TOKYO (Reuters) -Oil prices nudged higher on Monday as heightened tensions in the Middle East following the overthrow of Syrian President Bashar al-Assad by rebels offset concerns over weak Chinese demand that was highlighted by Saudi Aramco (TADAWUL:2222)’s price cuts to Asian buyers.

Brent crude futures rose 22 cents, or 0.3%, to $71.34 per barrel by 0140 GMT. U.S. West Texas Intermediate crude futures gained 22 cents, or 0.3%, to $67.42 per barrel.

Brent lost more than 2.5% last week and WTI fell 1.2% as analysts projected a supply surplus next year on weak demand despite an OPEC+ decision to delay output hikes and extend deep production cuts to the end of 2026.

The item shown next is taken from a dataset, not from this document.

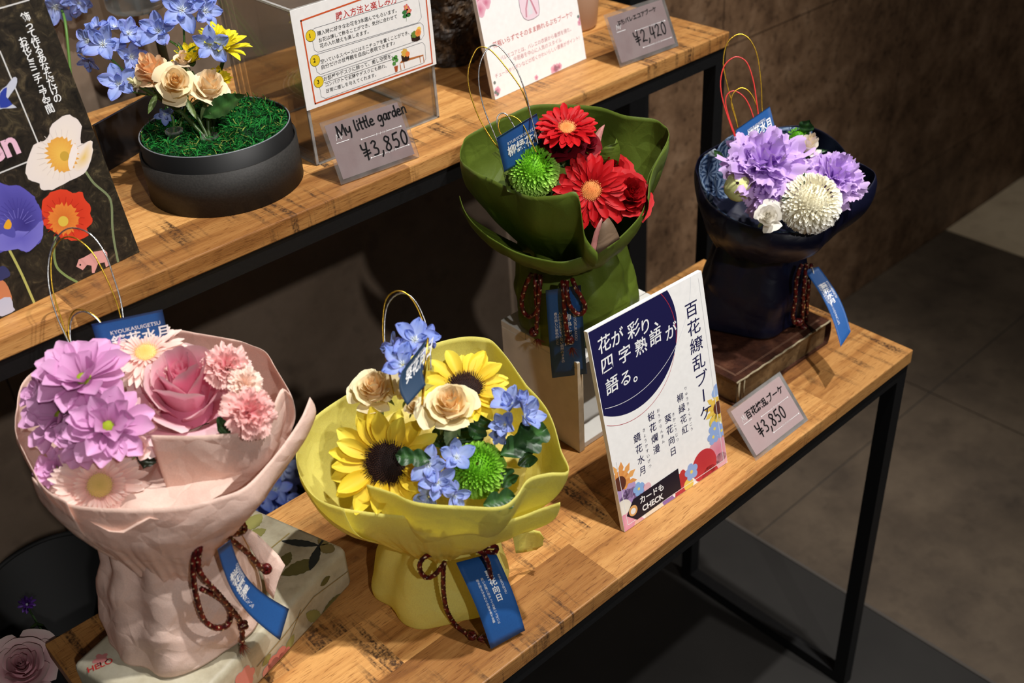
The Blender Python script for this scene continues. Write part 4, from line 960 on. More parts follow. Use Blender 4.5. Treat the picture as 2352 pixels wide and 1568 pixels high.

Saudi Aramco, the world’s biggest crude oil exporter, has reduced its January 2025 prices for Asian buyers to the lowest level since early 2021, it said on Sunday, as weak demand from top importer China weighs on the market.

Meanwhile, Syrian rebels announced on state television on Sunday they had ousted President al-Assad, eliminating a 50-year family dynasty in a lightning offensive that raised fears of a new wave of instability in the Middle East that is already gripped by war.

“The development in Syria has added a new layer of political uncertainty in the Middle East, providing some support to the market,” said Tomomichi Akuta, senior economist at Mitsubishi UFJ (NYSE:MUFG) Research and Consulting.

“But Saudi Arabia’s price reductions and OPEC+’s production cut extension last week underscored weak demand from China, indicating the market may soften toward year-end,” he added, noting that investors are closely watching the potential impact of U.S. President-elect Donald Trump’s energy and Middle East policies.

On Thursday, the Organization of the Petroleum Exporting Countries and its allies, a group known as OPEC+, pushed back the start of oil output rises by three months until April and extended the full unwinding of cuts by a year until the end of 2026.

OPEC+, which is responsible for about half of the world’s oil output, was planning to start unwinding cuts from October 2024, but a slowdown in global demand – especially from top crude importer China – and rising output elsewhere have forced it to postpone the plan several times.

The number of oil and gas rigs deployed in the United States last week hit the highest since mid-September, pointing to rising output from the world’s biggest crude producer.